Fall mushrooms, the fruiting bodies of fungi, may not excite gatherers as much as May morels do but their shapes, colors, smells, textures, and mystery know few challengers.
Red, white, orange, purple, tan, yellow, and speckled are a few of a rainbow of colors adorning mushroom caps.
Some are unique and carry their geometry forward being known as puffballs, corals, earthstars, bird’s nest, tooth, bracket, and cup fungi.
Destroying angel and dead man’s fingers could be used in a Halloween decoration. A few could act as note paper by bruising the bottom of the cap where the pores flourish.

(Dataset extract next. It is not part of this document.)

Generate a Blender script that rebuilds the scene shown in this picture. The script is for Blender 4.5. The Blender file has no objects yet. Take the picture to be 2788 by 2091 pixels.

Who could read this newspaper headline without pausing and pondering, “Conspiracy theories over Epstein death mushroom?” Did the kitchen cook slip Mr. Epstein a side of Amanitas or was the editor using mushroom as a verb, not a noun? It was the latter.
Mushroom almost immediately conjures up poisons and some mushrooms do make humans sick, cause death, or have been used to inflict pain. We are fortunate that poisonous mushrooms are not poisonous to touch like poison ivy.
Not all poisonous mushrooms poison all animals. Dogs and cats have died from ingesting certain mushrooms, while squirrels seem to feast on many varieties without illness.
Several edible wild mushrooms are now being collected and unless someone is allergic to certain mushrooms, as some people are to morels, there are plenty species to consider. Chicken of the woods, hen of the woods, puffballs, and oyster mushrooms are a good start.
Know the species. There isn’t one character all poisonous or all edible mushrooms have.
In general, it has been a very good summer and fall for mushroom growth. Let’s hope that is true for morel mushrooms, too, which grow underground in summer and fall and then push a fruiting body above ground in spring. Fall weather is one of several factors that determine how plentiful morels will be in spring.
While difficult to imagine, one mushroom species, nicknamed the humongous fungus, grows in Oregon, covers 2,385 acres underground, weighs an estimated 35,000 tons, and has been estimated to be 2,000 years old. The body of this individual fungus is composed of thread-like stands.
All the hunters, anglers, and ginseng diggers must have noticed the dozens of kinds of mushrooms popping up in pastures, woods, marshes, and growing out of trees or fallen tree trunks.
Bret Schultz, of Black Earth, Wisconsin may have walked past, over or on them but says he never notices. His mind is on fly-fishing, tiny Mayfly hatches, and looking over his should at the dreaded October 15 Wednesday when the trout season ends. He probably doesn’t know ring-necked pheasant season opens Saturday, October 18.
There is a challenging tiny Mayfly hatch that goes on for weeks that has challenged Schultz now that the hopper activity, while still going on, is less interesting but still dependable.
“It is the smallest Mayfly I try to tie, requiring a size 22 hook. You might catch a few fish in an area where the hatch is going on but basically the fish become locked in on this tiny pattern. Imitating it with a larger pattern won’t work either,” he said.
It would have to be the worst of weather and muddy water for Schultz to stay away from water on this last day.
While trout anglers are putting their gear away or tying flies for January 3, 2026, others have turned their attention on small game hunting, turkey calling and deer stand safety.
Shagbark hickory and black walnut gathering has at least alerted this group to begin scouting and then waiting for frost to hasten the drop.
Shutterbugs are zeroed in on the most photograph-friendly season. Large and small, red and white, fruit and leaves, and water and sky are there to be noticed. Sounds strange but while leave seekers might prefer a bright, sunny day, overcast, even drizzly weather puts a smile on most nature photographers. Early morning and dusk are prime times, too. And don’t overlook the mushrooms, some that are nearly blaze orange and may for a moment mimic a deer hunter leaning against a stump. That one would be COW, or chicken-of-the-woods bracket fungus.
Schultz may be zeroed in on trout, but he has time to put the garden away for winter.
One of the last garden events includes digging potatoes, and is a good time to affirm that potato tubers are stems, not a root crop. A stem (rhizome) is attached to every tuber, which is the enlarged tip of that rhizome. Carrots are a root crop, while onions are bulbs and tomatoes fruits.
Autumn is a happy time with the only frustrating thing being there are so many participation choices for viewing, hunting, photographing, collecting, and digging; even a time to plant or transplant.